According to body camera footage of the shooting, Stillman shouts, “show me your (expletive) hands!” followed by “drop it!” with a flickering flashlight on Toledo.

A pistol-shaped object appears to be visible in Toledo’s right hand behind his back as he pauses near an opening in a fence and turns his head toward the officer, though his hands appeared to be empty at the moment he was shot.

About a year later, former Cook County State’s Attorney Kim Foxx announced Stillman wouldn’t face criminal charges. Though she raised concerns about police foot pursuits, Foxx said prosecutors determined Stillman reasonably believed he was in danger, noting that the sequence of events in the video happened “almost simultaneously.”

The lawsuit, though, claims that Stillman “chose tactics that accelerated and compressed the encounter rather than slowed or stabilized it.”

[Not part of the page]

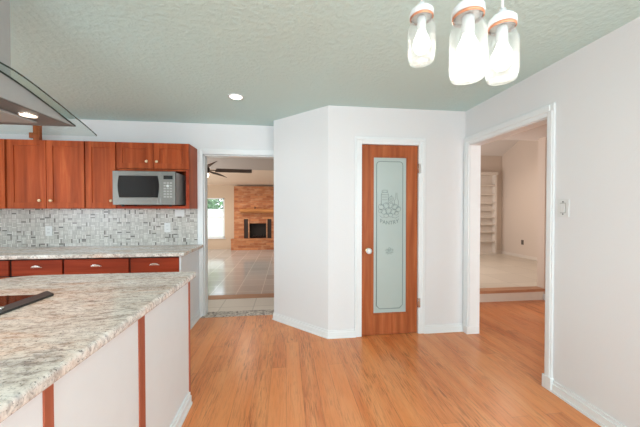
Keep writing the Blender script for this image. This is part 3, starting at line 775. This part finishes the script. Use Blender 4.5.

Before the first complaint was dropped, attorneys for the city, Stillman and the Toledo family had been immersed in arguing more than 200 motions, battling over which evidence and witnesses would be presented to the jury and what arguments the parties could make.

Among the most impactful rulings was Lyons’ order to sever the cases, after the city argued that the “claims involve different legal standards, different evidence, and entirely different considerations for a jury.”

Weiss Ortiz countered that the city sought to “sanitize” the events surrounding the boy’s death, arguing that the attorneys “don’t want the jury to hear the issues that arose when Eric Stillman was hired.”